しかし、これは実在的なものではない。だから、世界の根源的な要素としては、原子という物質的な原理ではなく、精神的な原理が必要なのである。こうして、非物質的で、かつ現実的に不可分な点としてのモナドは、原子とは違って質的な点、力をもった点である(→ニュートン × ボスコヴィッチ)。

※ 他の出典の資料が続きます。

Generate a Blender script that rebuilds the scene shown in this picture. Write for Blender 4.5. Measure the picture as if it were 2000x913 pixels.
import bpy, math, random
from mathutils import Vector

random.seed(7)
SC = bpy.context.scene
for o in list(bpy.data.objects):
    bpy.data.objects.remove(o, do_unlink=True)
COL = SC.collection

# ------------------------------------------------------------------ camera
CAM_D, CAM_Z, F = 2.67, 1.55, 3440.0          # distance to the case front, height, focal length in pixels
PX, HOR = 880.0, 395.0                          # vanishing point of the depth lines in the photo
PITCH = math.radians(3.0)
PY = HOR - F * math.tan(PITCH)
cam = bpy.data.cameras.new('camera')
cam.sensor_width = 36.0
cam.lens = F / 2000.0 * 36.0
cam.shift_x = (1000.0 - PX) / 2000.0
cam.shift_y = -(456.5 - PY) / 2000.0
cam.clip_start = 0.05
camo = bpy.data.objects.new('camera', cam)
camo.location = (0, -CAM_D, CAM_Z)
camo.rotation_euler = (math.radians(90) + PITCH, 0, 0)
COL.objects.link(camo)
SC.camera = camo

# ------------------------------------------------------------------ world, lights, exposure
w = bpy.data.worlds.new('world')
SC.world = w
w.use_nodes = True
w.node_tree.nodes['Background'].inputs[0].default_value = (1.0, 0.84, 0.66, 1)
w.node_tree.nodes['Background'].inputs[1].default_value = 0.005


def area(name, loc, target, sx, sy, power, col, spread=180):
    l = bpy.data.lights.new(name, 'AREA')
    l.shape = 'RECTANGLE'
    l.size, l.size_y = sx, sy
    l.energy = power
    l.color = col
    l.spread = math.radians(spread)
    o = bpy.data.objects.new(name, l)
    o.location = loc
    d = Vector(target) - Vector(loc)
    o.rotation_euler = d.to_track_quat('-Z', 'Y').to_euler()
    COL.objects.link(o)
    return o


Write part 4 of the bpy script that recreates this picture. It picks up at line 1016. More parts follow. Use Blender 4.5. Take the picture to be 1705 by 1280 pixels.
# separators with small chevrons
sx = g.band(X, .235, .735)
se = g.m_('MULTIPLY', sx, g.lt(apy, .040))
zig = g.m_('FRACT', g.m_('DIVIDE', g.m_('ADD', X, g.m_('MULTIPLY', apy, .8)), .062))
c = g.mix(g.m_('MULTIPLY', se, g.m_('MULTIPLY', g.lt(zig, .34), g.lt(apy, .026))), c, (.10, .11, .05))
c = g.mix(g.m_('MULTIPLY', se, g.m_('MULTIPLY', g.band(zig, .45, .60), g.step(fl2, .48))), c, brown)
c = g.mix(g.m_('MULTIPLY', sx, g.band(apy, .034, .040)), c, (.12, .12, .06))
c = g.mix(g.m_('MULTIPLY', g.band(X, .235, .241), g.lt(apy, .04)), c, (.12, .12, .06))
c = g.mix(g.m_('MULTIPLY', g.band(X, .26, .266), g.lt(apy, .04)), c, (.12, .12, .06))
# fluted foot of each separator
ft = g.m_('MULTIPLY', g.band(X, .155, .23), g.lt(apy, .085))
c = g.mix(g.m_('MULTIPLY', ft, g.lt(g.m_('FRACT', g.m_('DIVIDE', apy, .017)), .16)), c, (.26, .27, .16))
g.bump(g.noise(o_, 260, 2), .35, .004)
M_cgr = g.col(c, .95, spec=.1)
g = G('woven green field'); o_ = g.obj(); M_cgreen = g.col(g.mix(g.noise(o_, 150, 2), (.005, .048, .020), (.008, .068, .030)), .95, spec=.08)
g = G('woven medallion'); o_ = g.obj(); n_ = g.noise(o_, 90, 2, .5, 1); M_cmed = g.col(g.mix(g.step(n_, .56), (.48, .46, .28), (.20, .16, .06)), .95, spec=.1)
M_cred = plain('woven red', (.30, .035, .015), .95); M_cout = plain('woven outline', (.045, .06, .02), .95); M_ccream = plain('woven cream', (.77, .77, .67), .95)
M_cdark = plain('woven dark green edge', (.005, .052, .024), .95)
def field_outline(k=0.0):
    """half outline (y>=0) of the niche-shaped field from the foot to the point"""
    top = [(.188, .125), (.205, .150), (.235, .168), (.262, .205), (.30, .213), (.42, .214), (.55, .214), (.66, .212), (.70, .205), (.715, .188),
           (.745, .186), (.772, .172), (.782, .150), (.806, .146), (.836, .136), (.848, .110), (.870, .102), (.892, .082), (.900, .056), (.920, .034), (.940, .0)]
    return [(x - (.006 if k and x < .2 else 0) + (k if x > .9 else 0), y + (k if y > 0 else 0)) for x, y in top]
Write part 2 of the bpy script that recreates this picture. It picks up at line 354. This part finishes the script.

 こうしてライプニッツは、自然学の説明に形而上学的な点であるモナドを導入する。
モナドという命名は、ギリシャ語のモナス、つまり「一」という意味の言葉に由来する。これは、既にモナドが不可分というだけではない、統一性を持ったものであることを示唆している。実際ライプニッツは、「一」であることこそ存在そのものの本質的な構造であるとしている。その「一」としてのモナドは、その内に力(内的差異)を内在させており、どれ一つとして同じものはない。原子論が物の性質や質的変化までをも原子の量的な差異(大きさ)や配列に還元したのに対して、ライプニッツは、原子に、いわば個別性(個性)を持たせるのである(→ライプニッツ × ボスコヴィッチ)。
 そうした精神的な力とは、要するに完全性へと向かうもの、つまり方向性ないしは目的性を具えたものである。ライプニッツはだから、モナド(あるいはその力)を、アリストテレスに由来するこ言葉を用いて、エンテレケイアと呼ぶ。世界の秩序は、実に、こうした完全性への方向性によってこそ必然的なものとして認められるのである。